GIVEN PROBLEM >> Extract every line that includes the string "Python".

================================

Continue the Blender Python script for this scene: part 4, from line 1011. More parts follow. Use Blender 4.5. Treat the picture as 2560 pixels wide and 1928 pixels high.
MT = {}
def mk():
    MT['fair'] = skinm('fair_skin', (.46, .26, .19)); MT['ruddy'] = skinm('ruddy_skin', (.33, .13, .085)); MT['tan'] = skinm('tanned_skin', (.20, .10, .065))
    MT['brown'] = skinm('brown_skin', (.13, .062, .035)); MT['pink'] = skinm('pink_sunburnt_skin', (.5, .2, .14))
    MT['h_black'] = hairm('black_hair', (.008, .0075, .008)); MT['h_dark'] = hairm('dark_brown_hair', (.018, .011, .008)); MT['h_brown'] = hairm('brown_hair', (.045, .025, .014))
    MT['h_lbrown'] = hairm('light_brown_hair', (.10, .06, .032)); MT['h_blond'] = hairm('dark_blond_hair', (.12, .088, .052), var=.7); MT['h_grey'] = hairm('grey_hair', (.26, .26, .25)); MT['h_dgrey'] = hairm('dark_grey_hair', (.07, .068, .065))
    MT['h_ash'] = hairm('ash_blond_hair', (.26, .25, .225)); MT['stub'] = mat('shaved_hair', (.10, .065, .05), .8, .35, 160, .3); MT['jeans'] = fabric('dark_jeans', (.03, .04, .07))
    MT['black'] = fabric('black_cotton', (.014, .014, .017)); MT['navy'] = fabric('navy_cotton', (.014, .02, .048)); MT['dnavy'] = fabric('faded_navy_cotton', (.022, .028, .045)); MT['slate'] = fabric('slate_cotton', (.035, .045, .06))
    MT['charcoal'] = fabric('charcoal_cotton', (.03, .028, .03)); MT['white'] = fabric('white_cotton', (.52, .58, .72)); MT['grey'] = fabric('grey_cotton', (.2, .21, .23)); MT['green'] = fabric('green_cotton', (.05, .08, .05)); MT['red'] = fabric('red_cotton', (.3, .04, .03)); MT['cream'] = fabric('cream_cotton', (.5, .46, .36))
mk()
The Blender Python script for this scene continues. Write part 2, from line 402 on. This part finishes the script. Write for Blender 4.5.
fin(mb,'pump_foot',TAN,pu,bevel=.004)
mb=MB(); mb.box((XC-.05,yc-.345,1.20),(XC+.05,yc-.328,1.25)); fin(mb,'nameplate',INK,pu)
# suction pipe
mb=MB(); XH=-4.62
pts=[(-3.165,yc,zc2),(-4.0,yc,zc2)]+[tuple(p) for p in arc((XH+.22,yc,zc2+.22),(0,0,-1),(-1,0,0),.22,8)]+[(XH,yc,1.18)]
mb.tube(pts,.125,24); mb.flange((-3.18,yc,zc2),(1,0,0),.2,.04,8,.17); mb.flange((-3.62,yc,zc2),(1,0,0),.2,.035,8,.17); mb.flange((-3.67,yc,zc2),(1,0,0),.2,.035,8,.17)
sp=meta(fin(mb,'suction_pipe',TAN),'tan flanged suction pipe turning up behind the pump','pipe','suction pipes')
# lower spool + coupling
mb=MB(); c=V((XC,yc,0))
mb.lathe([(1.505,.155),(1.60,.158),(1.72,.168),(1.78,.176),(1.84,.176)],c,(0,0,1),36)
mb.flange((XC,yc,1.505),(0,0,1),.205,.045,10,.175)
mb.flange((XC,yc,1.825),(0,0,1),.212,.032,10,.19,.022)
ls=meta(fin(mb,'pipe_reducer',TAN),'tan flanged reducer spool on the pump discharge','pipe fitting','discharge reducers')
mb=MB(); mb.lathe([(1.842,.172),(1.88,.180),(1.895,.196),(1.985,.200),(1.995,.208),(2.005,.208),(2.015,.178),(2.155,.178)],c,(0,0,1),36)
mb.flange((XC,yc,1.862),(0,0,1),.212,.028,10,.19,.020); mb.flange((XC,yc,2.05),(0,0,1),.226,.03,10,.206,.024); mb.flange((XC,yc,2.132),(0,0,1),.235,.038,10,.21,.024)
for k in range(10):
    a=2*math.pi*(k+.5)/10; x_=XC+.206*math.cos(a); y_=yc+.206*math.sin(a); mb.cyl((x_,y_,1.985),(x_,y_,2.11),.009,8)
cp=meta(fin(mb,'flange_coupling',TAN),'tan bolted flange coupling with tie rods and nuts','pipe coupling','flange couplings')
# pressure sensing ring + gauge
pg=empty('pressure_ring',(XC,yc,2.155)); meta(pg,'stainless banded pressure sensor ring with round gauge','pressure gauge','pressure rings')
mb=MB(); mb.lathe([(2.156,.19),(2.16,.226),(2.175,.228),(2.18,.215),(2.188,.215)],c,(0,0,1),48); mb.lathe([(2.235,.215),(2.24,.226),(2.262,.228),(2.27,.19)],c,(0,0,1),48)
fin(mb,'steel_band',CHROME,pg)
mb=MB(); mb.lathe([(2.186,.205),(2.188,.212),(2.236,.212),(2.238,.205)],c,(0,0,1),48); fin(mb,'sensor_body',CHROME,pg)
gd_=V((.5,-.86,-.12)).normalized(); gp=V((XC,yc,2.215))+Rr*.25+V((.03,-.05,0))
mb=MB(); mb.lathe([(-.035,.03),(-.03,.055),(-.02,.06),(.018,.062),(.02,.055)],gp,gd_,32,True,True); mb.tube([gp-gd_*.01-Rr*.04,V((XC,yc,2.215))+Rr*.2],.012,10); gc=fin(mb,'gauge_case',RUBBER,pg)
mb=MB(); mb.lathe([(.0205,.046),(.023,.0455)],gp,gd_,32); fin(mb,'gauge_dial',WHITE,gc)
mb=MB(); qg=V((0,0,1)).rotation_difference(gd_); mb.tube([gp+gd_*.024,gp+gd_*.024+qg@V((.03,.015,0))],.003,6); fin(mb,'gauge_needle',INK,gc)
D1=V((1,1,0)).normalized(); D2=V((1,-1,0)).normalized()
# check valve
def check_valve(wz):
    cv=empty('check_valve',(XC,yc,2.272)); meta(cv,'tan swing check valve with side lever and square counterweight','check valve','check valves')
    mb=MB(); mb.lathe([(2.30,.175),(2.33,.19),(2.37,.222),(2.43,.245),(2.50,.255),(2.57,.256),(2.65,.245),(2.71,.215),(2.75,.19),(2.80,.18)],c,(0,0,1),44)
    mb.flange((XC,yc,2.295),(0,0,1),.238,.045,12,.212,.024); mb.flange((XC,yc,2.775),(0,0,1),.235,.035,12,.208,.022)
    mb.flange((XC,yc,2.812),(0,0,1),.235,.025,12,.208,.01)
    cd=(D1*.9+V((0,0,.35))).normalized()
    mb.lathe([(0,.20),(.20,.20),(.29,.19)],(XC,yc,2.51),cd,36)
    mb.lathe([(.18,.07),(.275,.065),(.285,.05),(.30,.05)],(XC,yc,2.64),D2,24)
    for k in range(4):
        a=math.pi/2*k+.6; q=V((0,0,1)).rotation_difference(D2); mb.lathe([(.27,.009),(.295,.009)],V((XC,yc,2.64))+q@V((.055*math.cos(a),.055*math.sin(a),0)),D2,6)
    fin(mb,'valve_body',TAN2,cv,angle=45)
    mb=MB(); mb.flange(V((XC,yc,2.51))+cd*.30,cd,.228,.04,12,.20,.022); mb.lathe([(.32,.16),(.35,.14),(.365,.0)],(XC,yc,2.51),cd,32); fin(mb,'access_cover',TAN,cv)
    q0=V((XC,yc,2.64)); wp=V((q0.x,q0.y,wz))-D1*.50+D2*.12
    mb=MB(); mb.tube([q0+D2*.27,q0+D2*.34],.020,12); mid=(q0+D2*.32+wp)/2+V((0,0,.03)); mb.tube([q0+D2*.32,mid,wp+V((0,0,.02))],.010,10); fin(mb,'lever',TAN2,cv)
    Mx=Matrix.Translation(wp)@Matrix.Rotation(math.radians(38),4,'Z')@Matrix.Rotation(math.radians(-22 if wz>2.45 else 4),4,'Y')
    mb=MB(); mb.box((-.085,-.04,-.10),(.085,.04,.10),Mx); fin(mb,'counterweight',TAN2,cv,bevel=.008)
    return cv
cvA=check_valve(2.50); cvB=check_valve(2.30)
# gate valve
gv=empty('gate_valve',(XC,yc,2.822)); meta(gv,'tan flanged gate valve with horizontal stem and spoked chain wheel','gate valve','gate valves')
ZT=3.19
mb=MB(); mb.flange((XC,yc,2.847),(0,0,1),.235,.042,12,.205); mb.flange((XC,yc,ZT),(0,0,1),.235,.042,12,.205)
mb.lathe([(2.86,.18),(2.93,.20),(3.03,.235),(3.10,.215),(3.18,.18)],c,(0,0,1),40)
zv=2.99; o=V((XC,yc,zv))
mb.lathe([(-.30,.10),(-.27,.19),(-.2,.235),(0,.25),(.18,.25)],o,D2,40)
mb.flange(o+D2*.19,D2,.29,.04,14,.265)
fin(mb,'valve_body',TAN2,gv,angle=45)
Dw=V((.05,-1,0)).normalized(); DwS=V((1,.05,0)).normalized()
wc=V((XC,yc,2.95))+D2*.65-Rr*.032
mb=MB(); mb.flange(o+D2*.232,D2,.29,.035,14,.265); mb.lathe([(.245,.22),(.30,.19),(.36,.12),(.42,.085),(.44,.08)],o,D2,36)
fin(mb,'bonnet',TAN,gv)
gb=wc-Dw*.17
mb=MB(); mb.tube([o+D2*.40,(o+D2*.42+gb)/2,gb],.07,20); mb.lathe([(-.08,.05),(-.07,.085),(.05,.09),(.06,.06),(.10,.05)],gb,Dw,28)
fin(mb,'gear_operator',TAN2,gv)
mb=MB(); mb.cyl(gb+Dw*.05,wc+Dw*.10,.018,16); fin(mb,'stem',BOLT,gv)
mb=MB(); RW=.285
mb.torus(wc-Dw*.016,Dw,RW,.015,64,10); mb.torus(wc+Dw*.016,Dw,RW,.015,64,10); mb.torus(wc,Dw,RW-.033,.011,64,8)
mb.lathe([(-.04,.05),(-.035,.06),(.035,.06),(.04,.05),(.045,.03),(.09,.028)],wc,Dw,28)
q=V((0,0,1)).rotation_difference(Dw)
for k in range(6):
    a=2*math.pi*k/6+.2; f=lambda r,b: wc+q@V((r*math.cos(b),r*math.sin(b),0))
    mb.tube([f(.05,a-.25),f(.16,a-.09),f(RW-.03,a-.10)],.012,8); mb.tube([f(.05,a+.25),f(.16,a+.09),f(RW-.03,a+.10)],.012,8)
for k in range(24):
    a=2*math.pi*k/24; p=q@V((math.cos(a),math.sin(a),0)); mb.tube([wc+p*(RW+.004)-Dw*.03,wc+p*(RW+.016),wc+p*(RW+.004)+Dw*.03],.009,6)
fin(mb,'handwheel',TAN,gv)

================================

EXERCISE RESULT >>
Continue the Blender Python script for this scene: part 4, from line 1011. More parts follow. Use Blender 4.5. Treat the picture as 2560 pixels wide and 1928 pixels high.
The Blender Python script for this scene continues. Write part 2, from line 402 on. This part finishes the script. Write for Blender 4.5.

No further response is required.